To safeguard the institution of marriage, it is worth the suffering that we inflict on divorcees by stigmatizing them the same way we stigmatize alcoholics and drug addicts.  and truth be told, the religious failure reflected by divorce is just as great, if not greater, than that of alcoholism and drug addiction.  That isn't to say that such a person has no hope - a drug addict / alcoholic / divorcee can all do teshuvah and move on - that is the amazing gift of teshuvah that hashem gave us.  but that doesn't take away one iota from the absolute religious failure reflected by these 3 vices.
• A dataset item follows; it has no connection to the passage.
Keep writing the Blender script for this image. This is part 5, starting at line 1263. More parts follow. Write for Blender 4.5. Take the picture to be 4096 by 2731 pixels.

Destroying R Safran's ridiculous philosophical framework does not justify get refusal whatsover - being a religious failure does not justify hurting or inflicting damage on another human being.  And if R Safran didnt believe what he wrote and was just lying to save the victims of get refusers by trying to falsely salvage the ego of divorcees, then that is totally acceptable.  But the truth must be told.
many marriages are entered into with little preparation or understanding about even the most basic truths about living in intimacy with another person...
 I've been blessed to see many good marriages, and I've been cursed to be witness to some failing marriages, and  it has nothing to do with education/a specific lack of knowledge that could be corrected through schooling.   Frankly, to claim that marriages fail because the two genders are not taught the knowledge to understand each other is laughable.  Marriages fail because of lack of maturity  - thats the long and short of it.  People who are mature deal with the curve balls life throws - people who are not do not.

I don't mean to judge other people - especially given that I've never been in their shoes (= never been married).  but R Safran should not claim that excuses for failure are its underlying cause - alcoholism and drug and gambling addictions can also all be explained by a variety of excuses.  But thats not the lesson we go out and teach.

Please G-d we should not hear of or know of divorce, not us nor anyone in klal yisrael. Please G-d,  we should see only simcha, bracha, and shalom.